La violence domestique sur scène

Astrid von Kotze, Afrique du Sud 

 

 

 

 

 

 


Astrid von Kotze travaille comme professionnelle de l’éducation et du développement communautaire au sein du Programme d’éducation populaire dans les communautés ouvrières, en Afrique du Sud. L’un de ses outils pédagogiques préférés est le théâtre populaire.

Éducation des adultes et développement : Qu’est-ce que le « théâtre populaire » ?

Astrid von Kotze : Contrairement au théâtre pour le développement, qui cherche à sensibiliser pour améliorer un aspect de la communauté, le théâtre populaire (tout comme l’éducation populaire) vise à conscientiser. La conscientisation, telle que proposée par Freire, consiste à identifier, analyser et cibler les rapports de pouvoir sous-jacents et les contraintes systémiques ainsi qu’à mobiliser les participants pour qu’ils agissent en faveur du changement. Le théâtre populaire ne consiste donc pas à « donner une voix à ceux qui n’en ont pas » : il considère à la fois les acteurs et le public comme des sujets agents de leur propre développement et de leur propre changement, il les encourage et les soutient dans leur combat contre les oppresseurs. Au mieux, le théâtre populaire est une stratégie de lutte acharnée en faveur de la justice.

Pourquoi utilisez-vous cette approche dans votre travail ?

Le théâtre est un espace merveilleux pour travailler sur des sujets dangereux et pour « allumer le feu », c’est-à-dire pour provoquer la colère et la passion – l’énergie nécessaire pour alimenter l’action. Le théâtre puise dans la créativité des gens, dans leur imagination. En expérimentant et en improvisant sur des questions qui leur tiennent à cœur, les participants finissent par considérer leurs problèmes personnels comme des problèmes publics. Le théâtre offre ainsi un espace qui permet d’explorer de manière critique, ludique et en profondeur des relations (horizontales) et des rapports nouveaux.

Pouvez-vous nous donner un exemple de l’impact du théâtre populaire ?

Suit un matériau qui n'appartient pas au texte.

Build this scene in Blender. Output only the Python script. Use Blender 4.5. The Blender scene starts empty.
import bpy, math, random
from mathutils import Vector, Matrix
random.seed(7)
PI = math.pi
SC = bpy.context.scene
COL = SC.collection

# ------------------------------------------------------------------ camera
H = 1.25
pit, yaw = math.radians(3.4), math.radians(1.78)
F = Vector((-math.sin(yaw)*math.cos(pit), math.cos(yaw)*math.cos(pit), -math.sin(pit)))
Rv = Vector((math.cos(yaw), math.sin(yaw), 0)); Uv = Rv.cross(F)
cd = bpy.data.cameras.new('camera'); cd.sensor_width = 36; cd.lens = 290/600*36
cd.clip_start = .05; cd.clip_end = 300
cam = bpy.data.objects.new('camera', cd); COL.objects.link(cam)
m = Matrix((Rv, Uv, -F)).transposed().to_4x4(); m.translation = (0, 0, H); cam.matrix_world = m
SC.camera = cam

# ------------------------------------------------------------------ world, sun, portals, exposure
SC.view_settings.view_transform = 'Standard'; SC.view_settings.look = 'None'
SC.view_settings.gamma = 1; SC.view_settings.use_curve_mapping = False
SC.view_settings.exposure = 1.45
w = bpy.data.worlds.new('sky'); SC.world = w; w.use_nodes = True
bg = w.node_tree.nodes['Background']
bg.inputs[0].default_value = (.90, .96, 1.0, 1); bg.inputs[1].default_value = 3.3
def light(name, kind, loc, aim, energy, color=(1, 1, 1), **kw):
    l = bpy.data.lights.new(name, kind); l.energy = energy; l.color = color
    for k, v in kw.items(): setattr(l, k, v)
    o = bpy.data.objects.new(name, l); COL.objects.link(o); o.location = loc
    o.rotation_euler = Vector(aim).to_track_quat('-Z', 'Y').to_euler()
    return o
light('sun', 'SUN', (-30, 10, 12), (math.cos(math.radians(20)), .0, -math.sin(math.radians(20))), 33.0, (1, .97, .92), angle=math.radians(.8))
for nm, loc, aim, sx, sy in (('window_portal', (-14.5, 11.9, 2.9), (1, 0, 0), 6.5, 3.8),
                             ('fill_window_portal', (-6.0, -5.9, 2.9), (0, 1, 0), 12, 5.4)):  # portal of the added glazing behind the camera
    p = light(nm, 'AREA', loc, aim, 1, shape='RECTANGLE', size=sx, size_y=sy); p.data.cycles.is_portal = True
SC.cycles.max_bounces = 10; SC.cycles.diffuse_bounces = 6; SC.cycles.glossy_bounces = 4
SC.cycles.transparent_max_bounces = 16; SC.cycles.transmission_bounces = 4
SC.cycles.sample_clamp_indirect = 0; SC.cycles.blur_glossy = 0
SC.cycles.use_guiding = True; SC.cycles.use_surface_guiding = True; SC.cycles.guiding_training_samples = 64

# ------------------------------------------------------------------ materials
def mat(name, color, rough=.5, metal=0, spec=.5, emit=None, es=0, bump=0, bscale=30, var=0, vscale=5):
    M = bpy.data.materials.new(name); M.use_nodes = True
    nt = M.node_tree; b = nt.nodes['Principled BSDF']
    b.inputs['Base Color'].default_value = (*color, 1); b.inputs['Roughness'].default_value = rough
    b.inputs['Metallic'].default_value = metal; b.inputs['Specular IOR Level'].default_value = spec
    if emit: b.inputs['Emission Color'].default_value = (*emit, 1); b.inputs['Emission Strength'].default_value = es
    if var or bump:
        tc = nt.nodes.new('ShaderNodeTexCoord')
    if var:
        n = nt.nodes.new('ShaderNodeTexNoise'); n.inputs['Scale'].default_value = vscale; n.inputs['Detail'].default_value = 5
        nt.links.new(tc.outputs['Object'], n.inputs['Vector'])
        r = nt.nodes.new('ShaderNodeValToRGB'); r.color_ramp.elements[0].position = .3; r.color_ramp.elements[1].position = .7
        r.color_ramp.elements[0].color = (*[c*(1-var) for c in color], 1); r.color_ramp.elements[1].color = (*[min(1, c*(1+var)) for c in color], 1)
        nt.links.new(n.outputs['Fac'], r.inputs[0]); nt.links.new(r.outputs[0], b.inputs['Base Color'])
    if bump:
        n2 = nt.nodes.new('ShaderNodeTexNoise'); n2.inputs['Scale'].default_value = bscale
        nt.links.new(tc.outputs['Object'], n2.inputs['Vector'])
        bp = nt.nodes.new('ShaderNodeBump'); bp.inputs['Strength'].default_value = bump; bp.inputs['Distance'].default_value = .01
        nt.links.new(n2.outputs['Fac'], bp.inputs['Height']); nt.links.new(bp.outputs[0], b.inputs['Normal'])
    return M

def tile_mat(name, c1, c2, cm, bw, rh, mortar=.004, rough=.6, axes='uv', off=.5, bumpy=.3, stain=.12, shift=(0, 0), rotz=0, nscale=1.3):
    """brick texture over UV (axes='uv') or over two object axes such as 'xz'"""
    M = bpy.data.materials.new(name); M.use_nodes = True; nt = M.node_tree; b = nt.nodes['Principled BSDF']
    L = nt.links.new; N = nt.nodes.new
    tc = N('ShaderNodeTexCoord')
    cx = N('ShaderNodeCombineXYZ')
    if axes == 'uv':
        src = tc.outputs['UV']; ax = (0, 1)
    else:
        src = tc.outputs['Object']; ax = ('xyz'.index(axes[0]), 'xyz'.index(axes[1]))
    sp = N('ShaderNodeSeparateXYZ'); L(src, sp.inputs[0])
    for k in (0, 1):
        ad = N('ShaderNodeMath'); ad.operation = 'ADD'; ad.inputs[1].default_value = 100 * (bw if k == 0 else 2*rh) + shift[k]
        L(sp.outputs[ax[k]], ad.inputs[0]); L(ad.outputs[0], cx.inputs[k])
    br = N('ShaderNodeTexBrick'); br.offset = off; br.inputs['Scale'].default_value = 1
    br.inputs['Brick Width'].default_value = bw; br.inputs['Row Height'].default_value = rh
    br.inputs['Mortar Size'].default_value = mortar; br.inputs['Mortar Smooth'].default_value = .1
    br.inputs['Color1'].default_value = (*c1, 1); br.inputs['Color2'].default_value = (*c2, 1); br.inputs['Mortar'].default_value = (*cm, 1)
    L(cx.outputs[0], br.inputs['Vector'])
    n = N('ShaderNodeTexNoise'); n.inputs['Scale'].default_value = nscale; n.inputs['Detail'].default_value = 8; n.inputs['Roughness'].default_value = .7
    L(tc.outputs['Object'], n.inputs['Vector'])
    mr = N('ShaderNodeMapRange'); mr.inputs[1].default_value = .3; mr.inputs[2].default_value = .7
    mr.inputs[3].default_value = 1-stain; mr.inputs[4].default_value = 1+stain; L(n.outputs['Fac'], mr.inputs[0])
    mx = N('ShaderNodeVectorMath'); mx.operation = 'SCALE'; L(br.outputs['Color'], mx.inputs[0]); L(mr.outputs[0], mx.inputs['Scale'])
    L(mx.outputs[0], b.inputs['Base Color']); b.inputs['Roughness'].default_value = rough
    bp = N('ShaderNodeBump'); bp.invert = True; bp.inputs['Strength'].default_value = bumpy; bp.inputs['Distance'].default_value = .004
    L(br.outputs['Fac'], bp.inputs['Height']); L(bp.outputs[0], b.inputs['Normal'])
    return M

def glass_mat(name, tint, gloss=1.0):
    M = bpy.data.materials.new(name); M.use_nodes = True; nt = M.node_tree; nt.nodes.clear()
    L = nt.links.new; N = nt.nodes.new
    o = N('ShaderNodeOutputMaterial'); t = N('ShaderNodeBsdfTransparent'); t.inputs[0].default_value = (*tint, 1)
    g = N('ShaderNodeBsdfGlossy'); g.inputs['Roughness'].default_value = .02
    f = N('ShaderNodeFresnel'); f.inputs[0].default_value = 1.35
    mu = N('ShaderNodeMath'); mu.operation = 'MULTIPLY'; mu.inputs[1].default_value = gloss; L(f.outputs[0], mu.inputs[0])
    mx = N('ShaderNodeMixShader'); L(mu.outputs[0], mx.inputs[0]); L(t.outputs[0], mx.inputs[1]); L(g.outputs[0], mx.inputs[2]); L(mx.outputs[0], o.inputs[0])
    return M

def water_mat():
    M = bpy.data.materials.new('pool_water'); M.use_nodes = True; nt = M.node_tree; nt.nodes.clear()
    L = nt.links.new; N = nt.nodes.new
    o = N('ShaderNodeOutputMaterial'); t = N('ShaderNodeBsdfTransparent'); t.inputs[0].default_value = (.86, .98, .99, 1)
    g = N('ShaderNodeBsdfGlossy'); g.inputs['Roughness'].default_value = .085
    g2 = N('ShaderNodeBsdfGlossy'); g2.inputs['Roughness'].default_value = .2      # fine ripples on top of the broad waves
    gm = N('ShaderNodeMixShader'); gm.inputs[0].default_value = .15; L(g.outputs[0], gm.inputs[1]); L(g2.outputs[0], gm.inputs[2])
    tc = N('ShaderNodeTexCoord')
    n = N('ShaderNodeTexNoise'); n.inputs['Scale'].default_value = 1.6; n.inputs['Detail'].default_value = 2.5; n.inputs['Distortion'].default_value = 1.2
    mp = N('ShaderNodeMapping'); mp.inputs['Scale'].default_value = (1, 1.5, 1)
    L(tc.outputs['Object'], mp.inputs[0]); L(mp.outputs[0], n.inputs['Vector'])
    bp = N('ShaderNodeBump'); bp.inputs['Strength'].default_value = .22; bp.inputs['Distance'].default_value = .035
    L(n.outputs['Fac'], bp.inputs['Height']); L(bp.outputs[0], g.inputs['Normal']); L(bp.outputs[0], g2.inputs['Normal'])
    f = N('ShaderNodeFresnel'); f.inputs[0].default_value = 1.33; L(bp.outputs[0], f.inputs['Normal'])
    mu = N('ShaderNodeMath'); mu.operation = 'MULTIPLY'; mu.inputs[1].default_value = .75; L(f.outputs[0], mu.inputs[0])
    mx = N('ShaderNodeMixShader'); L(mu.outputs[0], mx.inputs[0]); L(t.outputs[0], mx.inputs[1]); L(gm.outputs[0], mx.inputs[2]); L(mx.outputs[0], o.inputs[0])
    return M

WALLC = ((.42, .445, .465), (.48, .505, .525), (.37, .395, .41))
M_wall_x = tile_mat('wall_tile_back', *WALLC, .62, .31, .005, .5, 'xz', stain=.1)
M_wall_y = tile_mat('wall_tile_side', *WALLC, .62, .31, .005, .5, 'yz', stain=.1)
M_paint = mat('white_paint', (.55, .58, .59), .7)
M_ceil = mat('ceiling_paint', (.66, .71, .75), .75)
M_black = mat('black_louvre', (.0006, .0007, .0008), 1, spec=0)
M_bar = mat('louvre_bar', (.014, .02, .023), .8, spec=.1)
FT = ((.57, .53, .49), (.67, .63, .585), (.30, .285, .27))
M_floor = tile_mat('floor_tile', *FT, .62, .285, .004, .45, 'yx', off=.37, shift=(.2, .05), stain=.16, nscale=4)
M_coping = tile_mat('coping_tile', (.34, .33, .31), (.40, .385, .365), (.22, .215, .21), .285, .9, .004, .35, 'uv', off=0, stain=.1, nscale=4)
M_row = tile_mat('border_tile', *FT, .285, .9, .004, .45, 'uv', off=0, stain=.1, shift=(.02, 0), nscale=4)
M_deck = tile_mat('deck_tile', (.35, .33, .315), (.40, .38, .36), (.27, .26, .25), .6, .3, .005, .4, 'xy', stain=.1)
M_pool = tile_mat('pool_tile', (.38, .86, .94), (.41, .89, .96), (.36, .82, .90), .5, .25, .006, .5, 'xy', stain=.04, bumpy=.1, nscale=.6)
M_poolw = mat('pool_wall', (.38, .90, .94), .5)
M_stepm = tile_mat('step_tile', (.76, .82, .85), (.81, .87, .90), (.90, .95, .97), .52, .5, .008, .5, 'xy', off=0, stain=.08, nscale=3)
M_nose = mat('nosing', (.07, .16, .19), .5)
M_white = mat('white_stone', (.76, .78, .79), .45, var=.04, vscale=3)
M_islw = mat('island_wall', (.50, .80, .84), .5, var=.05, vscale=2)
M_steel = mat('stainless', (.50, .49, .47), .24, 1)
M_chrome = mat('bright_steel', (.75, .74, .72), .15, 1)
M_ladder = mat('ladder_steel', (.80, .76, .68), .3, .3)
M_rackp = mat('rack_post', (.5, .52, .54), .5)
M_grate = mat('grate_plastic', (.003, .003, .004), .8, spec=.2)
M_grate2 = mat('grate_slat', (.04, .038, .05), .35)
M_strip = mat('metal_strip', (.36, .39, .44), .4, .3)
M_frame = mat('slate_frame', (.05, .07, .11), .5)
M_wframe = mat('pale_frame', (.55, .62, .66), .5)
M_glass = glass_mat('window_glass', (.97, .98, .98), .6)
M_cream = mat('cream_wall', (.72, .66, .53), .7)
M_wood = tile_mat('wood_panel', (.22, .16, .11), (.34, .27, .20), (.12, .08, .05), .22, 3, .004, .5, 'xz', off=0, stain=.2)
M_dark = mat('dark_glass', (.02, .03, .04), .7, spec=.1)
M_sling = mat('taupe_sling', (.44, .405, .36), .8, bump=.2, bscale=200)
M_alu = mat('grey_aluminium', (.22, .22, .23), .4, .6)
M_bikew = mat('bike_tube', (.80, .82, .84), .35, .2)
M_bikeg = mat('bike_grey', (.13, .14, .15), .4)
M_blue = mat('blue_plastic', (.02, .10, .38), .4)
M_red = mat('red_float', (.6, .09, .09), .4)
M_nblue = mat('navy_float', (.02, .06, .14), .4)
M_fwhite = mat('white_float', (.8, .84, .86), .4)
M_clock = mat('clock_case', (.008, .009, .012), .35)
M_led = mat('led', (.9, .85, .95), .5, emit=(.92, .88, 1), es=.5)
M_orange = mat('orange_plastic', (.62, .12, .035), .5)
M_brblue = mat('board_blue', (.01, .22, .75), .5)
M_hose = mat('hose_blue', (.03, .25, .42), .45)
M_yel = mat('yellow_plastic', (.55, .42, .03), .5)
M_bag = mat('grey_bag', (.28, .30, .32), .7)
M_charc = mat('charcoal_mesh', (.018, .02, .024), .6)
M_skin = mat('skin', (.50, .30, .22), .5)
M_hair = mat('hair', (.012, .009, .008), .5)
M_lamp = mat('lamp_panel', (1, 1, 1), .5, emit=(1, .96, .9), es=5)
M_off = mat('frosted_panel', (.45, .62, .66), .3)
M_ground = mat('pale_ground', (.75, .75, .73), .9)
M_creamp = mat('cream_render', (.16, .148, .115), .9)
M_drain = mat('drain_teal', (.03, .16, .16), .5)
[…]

En 2016, j’ai travaillé avec un groupe de femmes originaires de Delft, quartier très pauvre aux environs du Cap. Comme thème, elles ont choisi la violence domestique qu’elles considéraient comme un problème persistant et sérieux dans leur communauté. Dans des ateliers, plus de 25 femmes ont travaillé sur la question en rapport avec les systèmes sociaux, économiques et politiques ; elles ont découvert à quel point les différences de pouvoir ont un caractère profondément sexospécifique, et compris que la violence domestique s’inscrit dans une culture patriarcale de violence. Les femmes ont révisé leur façon de voir et compris que les hommes sont eux aussi opprimés par cette culture. En fin de compte, six femmes ont joué la pièce, mais les 25 ont déclaré qu’elles commençaient à aborder leur partenaire et leurs enfants avec plus d’empathie, en développant les outils de dialogue nécessaires pour transformer les relations. À la fin de la représentation, beaucoup d’hommes sont venus « se confesser » et s’excuser pour leur comportement. On notera plus particulièrement que les femmes, dans la pièce de théâtre, ont établi des rapports d’empathie plutôt que de mépriser les autres femmes et qu’elles ont, ensemble, élaboré des moyens de lutter contre les abus par des actes de solidarité. Deux ans plus tard, bon nombre d’entre elles mènent leurs enfants à l’école dans des « bus pédestres » pour les protéger ; quand elles ont vent d’abus envers les autres femmes, elles réagissent en soutenant publiquement les victimes de violence ; elles cuisinent ensemble et se rencontrent régulièrement dans des groupes de soutien.

Néanmoins, si un petit groupe de femmes est capable de bricoler un petit changement, il faudrait par contre un mouvement social et une « révolution de longue haleine » pour changer les systèmes. Les pièces de théâtre ancrées dans des mouvements sociaux ont plus de chance de créer un impact durable. Au départ par exemple, on a joué une pièce sur l’expropriation et la propriété foncière pour les membres des communautés concernés ; la pièce les a familiarisés avec les aspects juridiques et a été appréciée. Elle est en phase de répétition et servira de stratégie pour sensibiliser le public en vue d’un procès à venir concernant les terres domaniales.